トライアウトの2日前に、第2子が誕生した。子どもについて聞かれると表情が柔らかくなったが、それがまた悔しさを増幅させてもいるようだった。
「生まれてきた子どものためにも、もっと頑張りたいという思いで参加しました。もう少しやりたかったですね。30歳を過ぎると動けないと見るクラブもあるので、そういう意味でもここでアピールするつもりだったのですが、逆にケガをしてしまったので。すごく悔しいですし、もったいないです。オファーを待つよりもトライアウトに出て、自分で何かをつかめればと思っていたのですが、ケガで終わってしまったので。残念ですけれど、待つしかないですね」
新シーズンへ向けたJリーグ各クラブの編成は、すでに進められている。トライアウトで新たな契約をつかむ選手は例外でないものの、提示される条件はシビアなものが多い。トライアウトという移籍市場は、当たり前だが売り手市場ではないのだ。

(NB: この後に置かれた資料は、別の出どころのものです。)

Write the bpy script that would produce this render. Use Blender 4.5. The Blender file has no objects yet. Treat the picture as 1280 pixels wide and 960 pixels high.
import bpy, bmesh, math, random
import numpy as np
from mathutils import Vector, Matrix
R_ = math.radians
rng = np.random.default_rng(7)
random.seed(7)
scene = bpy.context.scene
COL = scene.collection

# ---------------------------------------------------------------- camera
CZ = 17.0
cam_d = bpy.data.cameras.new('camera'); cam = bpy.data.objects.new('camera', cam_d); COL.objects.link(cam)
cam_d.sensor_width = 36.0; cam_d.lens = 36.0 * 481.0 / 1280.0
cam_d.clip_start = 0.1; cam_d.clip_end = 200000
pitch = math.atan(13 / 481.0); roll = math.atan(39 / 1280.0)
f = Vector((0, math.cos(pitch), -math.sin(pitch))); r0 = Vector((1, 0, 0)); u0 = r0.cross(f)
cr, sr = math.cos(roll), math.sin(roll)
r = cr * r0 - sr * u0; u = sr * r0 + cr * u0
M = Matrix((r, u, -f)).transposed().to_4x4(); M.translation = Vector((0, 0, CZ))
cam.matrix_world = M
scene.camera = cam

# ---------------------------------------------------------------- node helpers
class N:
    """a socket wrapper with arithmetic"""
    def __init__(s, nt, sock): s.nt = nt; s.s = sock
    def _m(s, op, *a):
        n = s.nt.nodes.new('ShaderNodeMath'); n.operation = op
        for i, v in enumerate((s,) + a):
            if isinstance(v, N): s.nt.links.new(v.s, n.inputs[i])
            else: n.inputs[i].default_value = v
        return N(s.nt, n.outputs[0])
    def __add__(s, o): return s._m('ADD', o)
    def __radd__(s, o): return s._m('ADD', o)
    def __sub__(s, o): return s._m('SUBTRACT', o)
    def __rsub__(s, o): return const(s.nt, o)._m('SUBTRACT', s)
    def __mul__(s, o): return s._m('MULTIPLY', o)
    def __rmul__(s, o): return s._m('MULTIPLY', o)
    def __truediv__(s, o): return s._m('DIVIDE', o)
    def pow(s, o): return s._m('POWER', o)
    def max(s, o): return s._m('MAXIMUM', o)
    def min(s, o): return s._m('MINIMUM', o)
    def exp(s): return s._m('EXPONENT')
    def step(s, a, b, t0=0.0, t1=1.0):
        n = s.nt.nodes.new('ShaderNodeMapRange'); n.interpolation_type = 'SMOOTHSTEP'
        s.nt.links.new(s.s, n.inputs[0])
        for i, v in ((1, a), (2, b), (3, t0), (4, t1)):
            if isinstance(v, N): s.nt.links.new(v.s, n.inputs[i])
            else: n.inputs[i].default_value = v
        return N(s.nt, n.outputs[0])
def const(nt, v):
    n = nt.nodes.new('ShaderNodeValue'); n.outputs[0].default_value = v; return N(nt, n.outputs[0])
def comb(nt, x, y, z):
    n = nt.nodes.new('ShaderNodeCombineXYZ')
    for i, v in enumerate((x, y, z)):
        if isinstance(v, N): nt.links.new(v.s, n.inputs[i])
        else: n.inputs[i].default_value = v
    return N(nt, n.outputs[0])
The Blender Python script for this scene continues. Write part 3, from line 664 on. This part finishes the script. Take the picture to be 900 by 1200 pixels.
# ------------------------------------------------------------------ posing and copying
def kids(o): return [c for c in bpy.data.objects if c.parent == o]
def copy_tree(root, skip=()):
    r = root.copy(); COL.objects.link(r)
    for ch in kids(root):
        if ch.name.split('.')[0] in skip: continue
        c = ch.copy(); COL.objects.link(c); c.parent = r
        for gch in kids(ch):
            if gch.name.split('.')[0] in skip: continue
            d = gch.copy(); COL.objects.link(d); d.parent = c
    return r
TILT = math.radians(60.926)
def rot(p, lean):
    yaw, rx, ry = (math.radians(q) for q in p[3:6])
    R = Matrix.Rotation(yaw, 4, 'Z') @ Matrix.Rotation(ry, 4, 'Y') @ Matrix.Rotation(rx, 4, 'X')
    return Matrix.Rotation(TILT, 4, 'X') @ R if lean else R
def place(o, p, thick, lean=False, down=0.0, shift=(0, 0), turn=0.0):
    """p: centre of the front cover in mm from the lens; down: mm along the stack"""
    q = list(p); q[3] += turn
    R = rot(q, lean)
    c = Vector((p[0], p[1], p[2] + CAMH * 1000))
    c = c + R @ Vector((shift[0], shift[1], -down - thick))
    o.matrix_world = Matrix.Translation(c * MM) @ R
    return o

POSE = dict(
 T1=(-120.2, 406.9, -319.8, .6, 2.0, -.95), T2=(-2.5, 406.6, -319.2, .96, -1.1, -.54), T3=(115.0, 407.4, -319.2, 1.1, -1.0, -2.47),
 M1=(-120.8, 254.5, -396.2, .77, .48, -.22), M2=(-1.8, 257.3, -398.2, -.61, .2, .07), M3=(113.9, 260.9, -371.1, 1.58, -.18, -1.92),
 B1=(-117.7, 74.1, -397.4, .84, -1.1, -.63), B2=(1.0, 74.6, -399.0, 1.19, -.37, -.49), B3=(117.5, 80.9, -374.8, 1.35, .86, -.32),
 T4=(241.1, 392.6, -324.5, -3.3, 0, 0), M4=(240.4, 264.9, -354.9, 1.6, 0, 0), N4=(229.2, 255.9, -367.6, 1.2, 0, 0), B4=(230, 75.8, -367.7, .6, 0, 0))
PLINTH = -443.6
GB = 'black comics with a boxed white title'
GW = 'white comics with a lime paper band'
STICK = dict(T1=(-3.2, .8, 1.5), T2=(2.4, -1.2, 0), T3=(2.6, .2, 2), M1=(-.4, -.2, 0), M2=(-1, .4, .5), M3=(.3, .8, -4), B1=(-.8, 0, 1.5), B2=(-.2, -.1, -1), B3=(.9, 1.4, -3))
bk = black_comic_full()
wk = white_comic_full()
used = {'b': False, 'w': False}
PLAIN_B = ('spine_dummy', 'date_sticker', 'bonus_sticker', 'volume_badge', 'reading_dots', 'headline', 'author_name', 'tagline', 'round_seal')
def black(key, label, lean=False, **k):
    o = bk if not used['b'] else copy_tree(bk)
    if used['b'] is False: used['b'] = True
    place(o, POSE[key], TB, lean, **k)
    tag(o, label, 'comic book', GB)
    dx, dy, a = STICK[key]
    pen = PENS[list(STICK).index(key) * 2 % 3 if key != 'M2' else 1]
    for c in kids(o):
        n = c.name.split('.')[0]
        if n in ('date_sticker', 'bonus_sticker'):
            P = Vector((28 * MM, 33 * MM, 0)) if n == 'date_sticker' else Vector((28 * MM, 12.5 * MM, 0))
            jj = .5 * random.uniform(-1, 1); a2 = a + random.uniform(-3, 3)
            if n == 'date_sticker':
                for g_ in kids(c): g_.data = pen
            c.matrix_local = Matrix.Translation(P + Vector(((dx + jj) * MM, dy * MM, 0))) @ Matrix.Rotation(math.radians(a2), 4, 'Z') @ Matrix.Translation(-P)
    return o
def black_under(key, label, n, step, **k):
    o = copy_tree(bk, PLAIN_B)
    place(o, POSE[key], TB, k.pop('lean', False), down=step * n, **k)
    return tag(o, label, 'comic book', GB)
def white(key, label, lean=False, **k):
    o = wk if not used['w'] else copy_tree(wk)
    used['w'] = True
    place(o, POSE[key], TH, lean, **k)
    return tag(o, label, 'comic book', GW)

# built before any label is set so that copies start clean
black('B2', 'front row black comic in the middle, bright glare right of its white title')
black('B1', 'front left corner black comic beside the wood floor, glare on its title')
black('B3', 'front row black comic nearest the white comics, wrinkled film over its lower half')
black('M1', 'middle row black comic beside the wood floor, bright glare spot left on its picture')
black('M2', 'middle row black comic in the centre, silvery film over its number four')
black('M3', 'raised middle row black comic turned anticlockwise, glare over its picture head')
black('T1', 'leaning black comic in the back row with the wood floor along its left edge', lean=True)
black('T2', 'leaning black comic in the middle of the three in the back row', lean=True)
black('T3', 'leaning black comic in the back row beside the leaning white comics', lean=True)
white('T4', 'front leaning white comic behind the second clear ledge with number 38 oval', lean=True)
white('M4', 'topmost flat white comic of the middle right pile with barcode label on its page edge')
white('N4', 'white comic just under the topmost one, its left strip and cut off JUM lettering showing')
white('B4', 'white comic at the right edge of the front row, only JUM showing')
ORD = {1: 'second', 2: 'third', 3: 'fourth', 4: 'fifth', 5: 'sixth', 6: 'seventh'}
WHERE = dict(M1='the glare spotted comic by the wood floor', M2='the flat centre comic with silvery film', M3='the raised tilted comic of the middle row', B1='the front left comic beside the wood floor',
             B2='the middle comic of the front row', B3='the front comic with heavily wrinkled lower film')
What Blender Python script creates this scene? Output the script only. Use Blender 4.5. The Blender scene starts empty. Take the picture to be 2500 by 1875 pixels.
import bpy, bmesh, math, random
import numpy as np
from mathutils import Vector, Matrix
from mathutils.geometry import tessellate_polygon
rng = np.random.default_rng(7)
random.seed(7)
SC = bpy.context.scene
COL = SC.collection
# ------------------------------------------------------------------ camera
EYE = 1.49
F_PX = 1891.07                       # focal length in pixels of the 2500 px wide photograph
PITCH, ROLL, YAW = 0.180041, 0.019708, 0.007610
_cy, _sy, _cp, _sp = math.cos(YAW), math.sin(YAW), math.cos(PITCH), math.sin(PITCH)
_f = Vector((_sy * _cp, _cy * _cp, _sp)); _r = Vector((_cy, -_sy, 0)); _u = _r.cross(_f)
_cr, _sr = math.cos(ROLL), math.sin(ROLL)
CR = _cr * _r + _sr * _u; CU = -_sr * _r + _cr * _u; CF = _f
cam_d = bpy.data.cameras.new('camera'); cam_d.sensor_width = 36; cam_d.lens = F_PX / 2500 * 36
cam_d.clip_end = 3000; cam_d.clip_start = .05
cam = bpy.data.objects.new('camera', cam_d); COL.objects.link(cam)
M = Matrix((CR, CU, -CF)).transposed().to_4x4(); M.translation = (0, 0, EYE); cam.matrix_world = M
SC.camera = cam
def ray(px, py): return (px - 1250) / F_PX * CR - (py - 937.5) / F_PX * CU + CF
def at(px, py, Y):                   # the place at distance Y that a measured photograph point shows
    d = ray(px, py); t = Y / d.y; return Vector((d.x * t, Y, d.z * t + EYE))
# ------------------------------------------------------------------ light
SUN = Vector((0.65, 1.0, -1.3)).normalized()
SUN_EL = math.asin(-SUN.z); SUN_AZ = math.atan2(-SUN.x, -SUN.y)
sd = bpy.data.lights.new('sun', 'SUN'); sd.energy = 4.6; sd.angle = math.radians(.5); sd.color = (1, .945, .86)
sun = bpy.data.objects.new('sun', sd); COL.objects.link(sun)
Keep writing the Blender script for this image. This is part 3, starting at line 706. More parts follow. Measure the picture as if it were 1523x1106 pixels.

2017年のシーズンもまた、彼らはユニフォームを着ることができるのだろうか。ファン・サポーターの声援が降り注ぐピッチに、もう一度立つことができるのだろうか。
ひとつだけはっきりしているのは、彼らの情熱は燃え尽きていないということである。盛田も、斉藤も、松下も、濁りのない力強い眼差しを浮かべていた。